Career Opportunities (1991)

Written and co-produced by John Hughes and directed by Bryan Gordon (a writer for Fridays that has gone on to direct Curb Your EnthusiasmFreaks and Geeks and the Arnold Palmer 30 for 30 documentary), Career Opportunities was a rare misfire for Hughes.

It does have one thing going for it and that’s Jennifer Connelly after she made Etoille and Phenomena but before The Rocketeer. And I guess Target, which is pretty much a character in this movie in the same way that people say that New York City is a character.

That’s where Jim Dodge (Frank Whaley) and Josie McClellan (Connolley) are spending the night; him because he’s an overnight janitor and her because she’s been sleeping in one of the stockrooms after debating shoplifting to make her rich father angry.

There’s literally no conflict in this movie, as it’s a series of montages until the crooks Nestor Pyle and Gil Kinney (Dermot and Kieran Mulroney) break in and threaten their lives, leading to Josie seducing them both by riding a child’s quarter horse in the front of the store (this scene was pretty much the entire advertising campaign of this movie).

Hughes would refer to this film as cheap, vulgar and a disappointment. Seeing as how he was behind it, this film was released in Germany as Kevins Cousin allein im Supermarkt (Kevin’s Cousin Alone in the Supermarket). It does have some similarities — being left behind in a place the adults have left, two inept bandits and a winter in Chicago setting — but that’s because this film and the somewhat similar elements in the Hughes scripted Dutch were both written before Kevin Arnold became a big deal.

The John Candy cameo makes this movie.

You can get this from Kino Lorber, who has just released it on blu ray.

One thought on “Career Opportunities (1991)

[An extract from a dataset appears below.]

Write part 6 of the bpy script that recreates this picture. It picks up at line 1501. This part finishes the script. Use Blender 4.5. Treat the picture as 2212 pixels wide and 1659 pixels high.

  1. There’s the conflict of Frank Whaley’s character vs. his father, then vs. his supervisor (a scary and chameleonic William Forsythe), then finally the criminals. This movie does have a bleak, depressing quality to it, though that went perfectly with how my life was going at the time, as I was going through some of the same things as the main character—pressure from my father; trying to find work at the height of the recession. It’s kind of like “If Looks Could Kill” only instead of starting with a recent high-school graduate getting in trouble with his father and ending up stumbling into a James Bond fantasy, it’s more like real life. At least until the happy ending where he escapes to LA with the most popular girl in his class.